ON THE LESS KNOWN FOSSIL FLORAS OF SCOTLAND.

PART II.

IN the noble flora of the Coal Measures much still remains to be done in Scotland. Our Lower Carboniferous rocks are of immense development; the Limestones of Burdiehouse, with their numerous terrestrial plants, occur many hundred feet beneath our Mountain Limestones ; and our list of vegetable species peculiar to these lower deposits is still very incomplete. Even in those higher Carboniferous rocks with which the many coal workings of the country have rendered us comparatively familiar, there appears to be still a good deal of the new and the unknown to repay the labor of future exploration.

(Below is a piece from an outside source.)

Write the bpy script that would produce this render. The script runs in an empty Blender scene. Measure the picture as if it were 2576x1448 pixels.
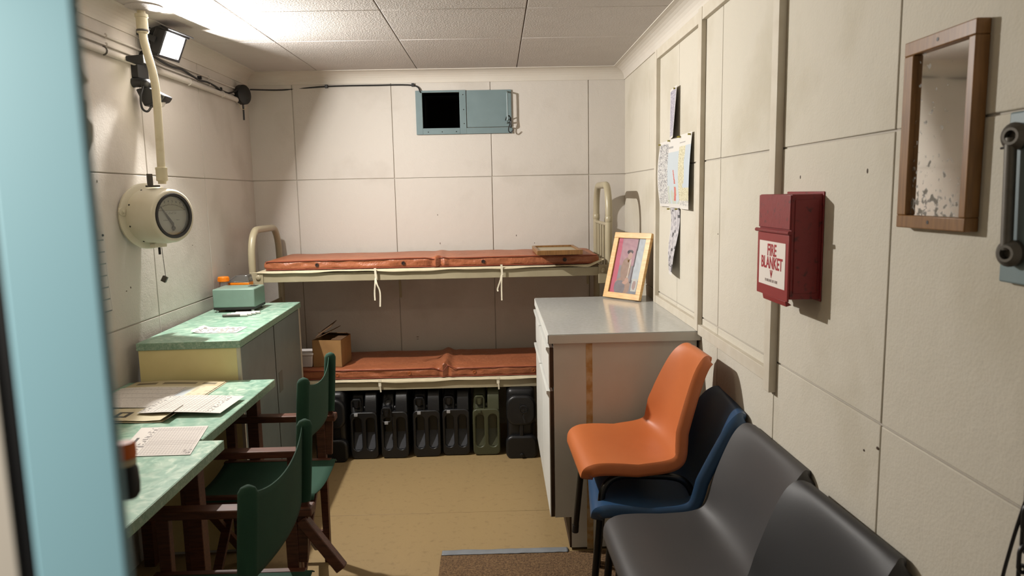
import bpy, bmesh, math, random
from mathutils import Vector, Matrix, noise
random.seed(7)
scene = bpy.context.scene
C = scene.collection
# ------------------------------------------------------------------ camera
PITCH, YAW, ROLL, CAMZ = 0.1312, 0.019, -0.0199, 1.49
def camera_matrix():
    cy, sy, cp, sp = math.cos(YAW), math.sin(YAW), math.cos(PITCH), math.sin(PITCH)
    f = Vector((sy*cp, cy*cp, -sp)); r = Vector((cy, -sy, 0)); u = r.cross(f)
    cr, sr = math.cos(ROLL), math.sin(ROLL)
    r2 = r*cr + u*sr; u2 = u*cr - r*sr
    m = Matrix((r2, u2, -f)).transposed().to_4x4(); m.translation = (0, 0, CAMZ)
    return m
cd = bpy.data.cameras.new('camera'); cam = bpy.data.objects.new('camera', cd); C.objects.link(cam)
cam.matrix_world = camera_matrix()
cd.sensor_width = 36.0; cd.lens = 1786/2576*36; cd.clip_start = 0.02; cd.clip_end = 50
cd.dof.use_dof = True; cd.dof.focus_distance = 3.4; cd.dof.aperture_fstop = 6.5
scene.camera = cam
# ------------------------------------------------------------------ world, exposure (the lamps are built with their fixtures)
w = bpy.data.worlds.new('corridor'); scene.world = w; w.use_nodes = True
w.node_tree.nodes['Background'].inputs[0].default_value = (1.0, 0.90, 0.76, 1)
w.node_tree.nodes['Background'].inputs[1].default_value = 0.03
FLOOD_W, LAMP_W, ADDED_EDGE_W = 51.0, 5.0, 13.0
scene.view_settings.view_transform = 'Standard'; scene.view_settings.look = 'None'
scene.view_settings.gamma = 1.0; scene.view_settings.exposure = 0.30
scene.view_settings.use_curve_mapping = False
# ------------------------------------------------------------------ materials
def lin(c):
    return tuple(((v/255)/12.92 if v/255 <= .04045 else ((v/255+.055)/1.055)**2.4) for v in c)
def mat(name, rgb, rough=.6, metal=0, var=None, bump=None, spec=.5, second=None, stretch=None, lo=.35, hi=.65, emit=0, trans=0, alpha=1, detail=5, bump2=None, coat=0):
    """rgb 0-255. var=(scale, amount) mixes towards `second` (or a darker tone) by noise; bump=(scale, strength)"""
    m = bpy.data.materials.new(name); m.use_nodes = True
    nt = m.node_tree; b = nt.nodes['Principled BSDF']
    base = lin(rgb)
    b.inputs['Base Color'].default_value = (*base, 1)
    b.inputs['Roughness'].default_value = rough; b.inputs['Metallic'].default_value = metal
    b.inputs['Specular IOR Level'].default_value = spec
    b.inputs['Coat Weight'].default_value = coat
    if trans: b.inputs['Transmission Weight'].default_value = trans
    if alpha < 1: b.inputs['Alpha'].default_value = alpha
    if emit:
        b.inputs['Emission Color'].default_value = (*base, 1); b.inputs['Emission Strength'].default_value = emit
    geo = nt.nodes.new('ShaderNodeNewGeometry'); vec = geo.outputs['Position']
    if stretch:
        mp = nt.nodes.new('ShaderNodeMapping'); mp.inputs['Scale'].default_value = stretch
        nt.links.new(vec, mp.inputs['Vector']); vec = mp.outputs['Vector']
    if var:
        n = nt.nodes.new('ShaderNodeTexNoise'); n.inputs['Scale'].default_value = var[0]; n.inputs['Detail'].default_value = detail
        nt.links.new(vec, n.inputs['Vector'])
        r = nt.nodes.new('ShaderNodeMapRange'); r.inputs[1].default_value = lo; r.inputs[2].default_value = hi; r.inputs[4].default_value = var[1]
        nt.links.new(n.outputs['Fac'], r.inputs[0])
        mx = nt.nodes.new('ShaderNodeMix'); mx.data_type = 'RGBA'
        mx.inputs[6].default_value = (*base, 1)
        mx.inputs[7].default_value = (*(lin(second) if second else tuple(v*.55 for v in base)), 1)
        nt.links.new(r.outputs[0], mx.inputs[0]); nt.links.new(mx.outputs[2], b.inputs['Base Color'])
    last = None
    for bp in (bump, bump2):
        if not bp: continue
        n = nt.nodes.new('ShaderNodeTexNoise'); n.inputs['Scale'].default_value = bp[0]; n.inputs['Detail'].default_value = 4
        nt.links.new(vec, n.inputs['Vector'])
        bn = nt.nodes.new('ShaderNodeBump'); bn.inputs['Strength'].default_value = bp[1]; bn.inputs['Distance'].default_value = bp[2] if len(bp) > 2 else .004
        nt.links.new(n.outputs['Fac'], bn.inputs['Height'])
        if last: nt.links.new(last.outputs[0], bn.inputs['Normal'])
        nt.links.new(bn.outputs[0], b.inputs['Normal']); last = bn
    return m
def marble_mat(name, dark, mid, pale, scale=26):
    m = bpy.data.materials.new(name); m.use_nodes = True; nt = m.node_tree; b = nt.nodes['Principled BSDF']
    geo = nt.nodes.new('ShaderNodeNewGeometry')
    n1 = nt.nodes.new('ShaderNodeTexNoise'); n1.inputs['Scale'].default_value = scale; n1.inputs['Detail'].default_value = 3; n1.inputs['Distortion'].default_value = 1.6
    n2 = nt.nodes.new('ShaderNodeTexVoronoi'); n2.inputs['Scale'].default_value = scale*1.5; n2.feature = 'F1'
    n3 = nt.nodes.new('ShaderNodeTexNoise'); n3.inputs['Scale'].default_value = scale*.8
    mx0 = nt.nodes.new('ShaderNodeMix'); mx0.data_type = 'VECTOR'; mx0.inputs[0].default_value = .09
    nt.links.new(geo.outputs['Position'], n3.inputs['Vector']); nt.links.new(geo.outputs['Position'], n1.inputs['Vector'])
    nt.links.new(geo.outputs['Position'], mx0.inputs[4]); nt.links.new(n3.outputs['Color'], mx0.inputs[5])
    nt.links.new(mx0.outputs[1], n2.inputs['Vector'])
    r = nt.nodes.new('ShaderNodeValToRGB'); e = r.color_ramp.elements
    e[0].position = .30; e[0].color = (*lin(dark), 1); e[1].position = .56; e[1].color = (*lin(mid), 1)
    nt.links.new(n1.outputs['Fac'], r.inputs[0])
    r2 = nt.nodes.new('ShaderNodeMapRange'); r2.inputs[1].default_value = .58; r2.inputs[2].default_value = .70; r2.inputs[4].default_value = .75
    nt.links.new(n1.outputs['Fac'], r2.inputs[0])
    mx = nt.nodes.new('ShaderNodeMix'); mx.data_type = 'RGBA'; nt.links.new(r.outputs[0], mx.inputs[6]); mx.inputs[7].default_value = (*lin(pale), 1)
    nt.links.new(r2.outputs[0], mx.inputs[0])
    r3 = nt.nodes.new('ShaderNodeMapRange'); r3.inputs[1].default_value = .45; r3.inputs[2].default_value = .8; r3.inputs[4].default_value = .35
    nt.links.new(n2.outputs['Distance'], r3.inputs[0])
    mx2 = nt.nodes.new('ShaderNodeMix'); mx2.data_type = 'RGBA'; nt.links.new(mx.outputs[2], mx2.inputs[6]); mx2.inputs[7].default_value = (*lin(pale), 1)
    nt.links.new(r3.outputs[0], mx2.inputs[0]); nt.links.new(mx2.outputs[2], b.inputs['Base Color'])
    b.inputs['Roughness'].default_value = .34
    return m
def print_mat(name, rough=.75, tone=.80):
    m = bpy.data.materials.new(name); m.use_nodes = True; nt = m.node_tree
    a = nt.nodes.new('ShaderNodeVertexColor'); a.layer_name = 'print'
    g = nt.nodes.new('ShaderNodeMix'); g.data_type = 'RGBA'; g.blend_type = 'MULTIPLY'; g.inputs[0].default_value = 1; g.inputs[7].default_value = (tone, tone, tone, 1)
    nt.links.new(a.outputs[0], g.inputs[6]); nt.links.new(g.outputs[2], nt.nodes['Principled BSDF'].inputs['Base Color']); nt.nodes['Principled BSDF'].inputs['Roughness'].default_value = rough
    return m
def wall_mat(name, rgb, stain, amt):
    return mat(name, rgb, .78, var=(2.6, amt), second=stain, lo=.52, hi=.80, bump=(150, .30, .003), bump2=(16, .40, .006), spec=.3)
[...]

It was only last year that Mr. Gourlay* of this city (Glasgow) added to our fossil flora a new Volkmannia from the coal field of Carluke; and I detected very recently in a neighboring locality (the Airdrie coal field), though in but an indifferent state of keeping, what seems to be a new and very peculiar fern. It presents at first sight more the appearance of a

* Now, alas! no more. In Mr. Gourlay the energy and shrewd business habits of the accomplished merchant were added to an enlightened zeal for general science, and no inconsiderable knowledge in both the geologic and botanic provinces. The marked success, in several respects, of the brilliant meeting of the British Association which held in Glasgow in September, 1855, was owing in no small measure to the indefatigable exertions and well calculated arrangements of Mr. Gourlay.